We just always do something the week before or after depending on where the birthday falls☺️Their birthdays are about them. What if your child’s birthday was on a school day? Would your partner pull her out of school then? I bet your son doesn’t get invited to SDs birthday parties or days out that her mum hosts.
I have no issue with him asking for her to be here but it’s the fact he thought about how SD would feel rather than how our son would feel given it’s our son’s birthday not SD’s! It annoys me that it’s always about how the SC will feel rather than our child.
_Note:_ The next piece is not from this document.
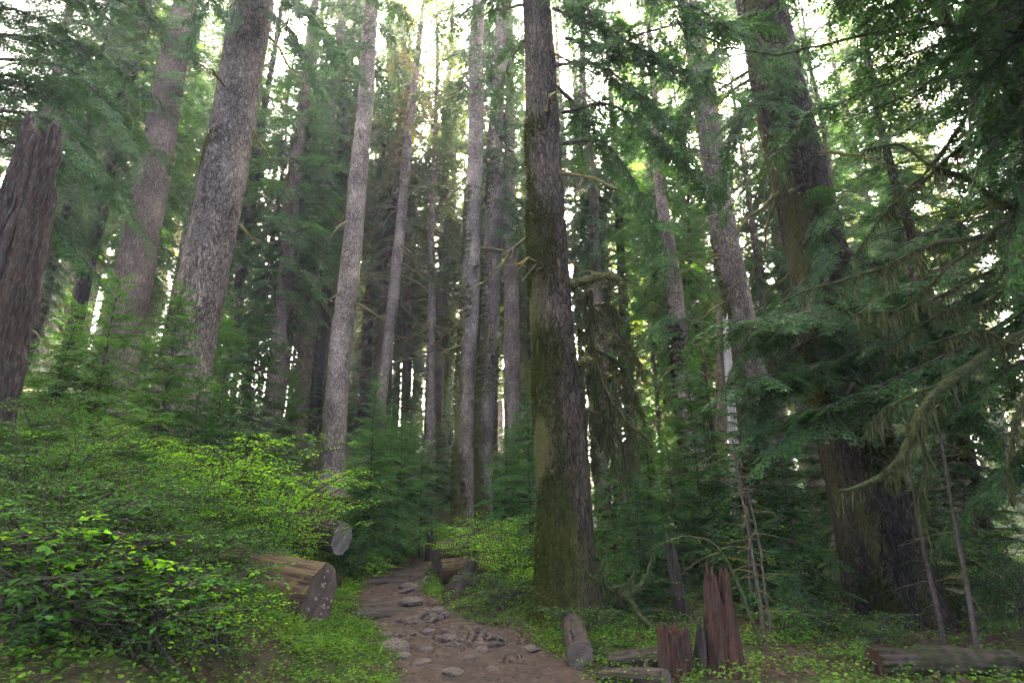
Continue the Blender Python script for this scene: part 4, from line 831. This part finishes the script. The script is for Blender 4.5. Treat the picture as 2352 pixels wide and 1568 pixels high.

Because your son lives with you and SD doesn’t so he asked if she would be upset because she might feel left out of the family whereas your son won’t be because he’s with his parents all the time
@Angel she also lives with us
Yes but she’s going to be at her mums right? As it’s her Mums Day? So him asking is highly likely to the fact that she might feel left out and you guys had family time without her celebrating her brother. I personally go ahead with birthday plans even if my SD is not with us so I don’t see anything wrong with it but I think your husband is coming from a place of concern that SD might feel left out of the family which is not him putting her feelings before your sons just probably him needed reassurance
@Angel yes you’re right, I just think he should have been thinking about whether our son would be disappointed if she’s not home for it, rather than if she will be disappointed that she’s not home for it.
Why can’t you just ask her mum if she can be with you for the day? She most likely would be upset to miss her little brothers birthday, wouldn’t it be nicer to all celebrate together?